Leaving out the pictures, retype all the material exactly.

## Dataset extract
=-=-=-=-=
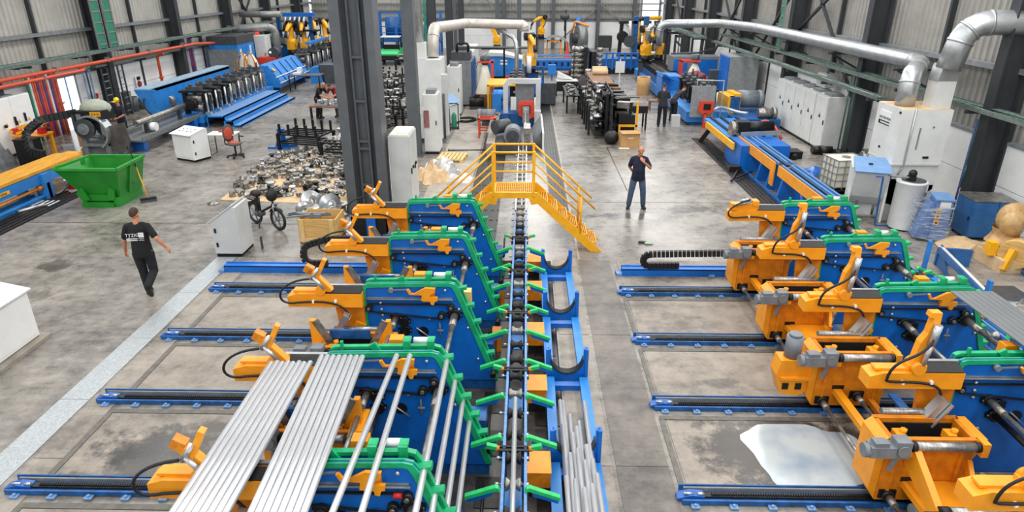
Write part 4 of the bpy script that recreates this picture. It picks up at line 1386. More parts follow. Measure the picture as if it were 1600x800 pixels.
part(b, 'body', MB().lathe([(.13, 0), (.17, .36), (.18, .36), (.18, .39), (.001, .39)], (0, 0, 0)), 'white')
part(b, 'label', MB().lathe([(.152, .1), (.166, .24)], (0, 0, .0)), 'bulb')
solid('floor_hose', MB().tube(bez((-14.1, 18.6, .03), (-13.7, 18.2, .03), (-13.5, 18.5, .25), (-13.75, 18.9, .32), 14), .02, 6), 'rubber', 'black hose looping on the floor by the white bucket', 'hose')
solid('scrap_sheet', MB().box(-14.2, -13.5, 17.5, 18.0, .0, .02), 'cab', 'pale sheet offcut lying under the blue table', 'sheet')
solid('scrap_pipe', MB().cyl((-13.95, 16.9, .05), (-13.6, 17.5, .05), .05, 10), 'galv', 'short shiny pipe on the floor under the blue table', 'pipe')
# things behind the table
t = thing('tool_box', 'small black box standing behind the blue run-out table', 'box', (-17.0, 21.9, 0))
part(t, 'body', MB().box(-.3, .3, -.25, .25, 0, .9), 'black')
part(t, 'lid', MB().box(-.32, .32, -.27, .27, .9, .94), 'rubber')
tp = MB()
N_ = 14
gv = []
for i in range(N_ + 1):
    for j in range(N_ + 1):
        u_, v_ = i / N_ - .5, j / N_ - .5
        rr = max(abs(u_), abs(v_)) * 2
        gv.append((u_ * (1.6 + .5 * rr), v_ * 1.8, max(0.0, 1.45 * (1 - rr ** 4)) + .08 * math.sin(i * 2.3) * math.cos(j * 1.7) * (rr < .98)))
tp.add(gv, [(i * (N_ + 1) + j, (i + 1) * (N_ + 1) + j, (i + 1) * (N_ + 1) + j + 1, i * (N_ + 1) + j + 1) for i in range(N_) for j in range(N_)], True)
solid('tarpaulin_cover', tp, 'tarp', 'grey tarpaulin draped over a machine at the left edge', 'tarpaulin', loc=(-18.5, 21.3, 0)).scale = (.85, .8, .8)
t = thing('pipe_bender', 'yellow bending stand with angled yellow levers behind the blue table', 'machine', (-17.65, 23.1, 0))
t.scale = (.8, .8, .8)
for x, y in ((-.5, -.4), (.5, -.4), (.5, .4), (-.5, .4)):
    part(t, 'leg', MB().box(x - .06, x + .06, y - .06, y + .06, 0, 1.0), 'yellow')
part(t, 'table', MB().box(-.6, .6, -.5, .5, .96, 1.04), 'orange')
for i, (a, c_) in enumerate((((-.9, -.2, 1.1), (.4, .3, 1.65)), ((-.5, -.3, 1.1), (.7, .2, 1.55)), ((-1.2, .1, 1.1), (-.3, .2, 1.4)))):
    part(t, 'lever', MB().beam(a, c_, .14, .1), 'yellow')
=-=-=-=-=
## The reply
Write part 4 of the bpy script that recreates this picture. It picks up at line 1386. More parts follow. Measure the picture as if it were 1600x800 pixels.
part(b, 'body', MB().lathe([(.13, 0), (.17, .36), (.18, .36), (.18, .39), (.001, .39)], (0, 0, 0)), 'white')
part(b, 'label', MB().lathe([(.152, .1), (.166, .24)], (0, 0, .0)), 'bulb')
solid('floor_hose', MB().tube(bez((-14.1, 18.6, .03), (-13.7, 18.2, .03), (-13.5, 18.5, .25), (-13.75, 18.9, .32), 14), .02, 6), 'rubber', 'black hose looping on the floor by the white bucket', 'hose')
solid('scrap_sheet', MB().box(-14.2, -13.5, 17.5, 18.0, .0, .02), 'cab', 'pale sheet offcut lying under the blue table', 'sheet')
solid('scrap_pipe', MB().cyl((-13.95, 16.9, .05), (-13.6, 17.5, .05), .05, 10), 'galv', 'short shiny pipe on the floor under the blue table', 'pipe')
# things behind the table
t = thing('tool_box', 'small black box standing behind the blue run-out table', 'box', (-17.0, 21.9, 0))
part(t, 'body', MB().box(-.3, .3, -.25, .25, 0, .9), 'black')
part(t, 'lid', MB().box(-.32, .32, -.27, .27, .9, .94), 'rubber')
tp = MB()
N_ = 14
gv = []
for i in range(N_ + 1):
    for j in range(N_ + 1):
        u_, v_ = i / N_ - .5, j / N_ - .5
        rr = max(abs(u_), abs(v_)) * 2
        gv.append((u_ * (1.6 + .5 * rr), v_ * 1.8, max(0.0, 1.45 * (1 - rr ** 4)) + .08 * math.sin(i * 2.3) * math.cos(j * 1.7) * (rr < .98)))
tp.add(gv, [(i * (N_ + 1) + j, (i + 1) * (N_ + 1) + j, (i + 1) * (N_ + 1) + j + 1, i * (N_ + 1) + j + 1) for i in range(N_) for j in range(N_)], True)
solid('tarpaulin_cover', tp, 'tarp', 'grey tarpaulin draped over a machine at the left edge', 'tarpaulin', loc=(-18.5, 21.3, 0)).scale = (.85, .8, .8)
t = thing('pipe_bender', 'yellow bending stand with angled yellow levers behind the blue table', 'machine', (-17.65, 23.1, 0))
t.scale = (.8, .8, .8)
for x, y in ((-.5, -.4), (.5, -.4), (.5, .4), (-.5, .4)):
    part(t, 'leg', MB().box(x - .06, x + .06, y - .06, y + .06, 0, 1.0), 'yellow')
part(t, 'table', MB().box(-.6, .6, -.5, .5, .96, 1.04), 'orange')
for i, (a, c_) in enumerate((((-.9, -.2, 1.1), (.4, .3, 1.65)), ((-.5, -.3, 1.1), (.7, .2, 1.55)), ((-1.2, .1, 1.1), (-.3, .2, 1.4)))):
    part(t, 'lever', MB().beam(a, c_, .14, .1), 'yellow')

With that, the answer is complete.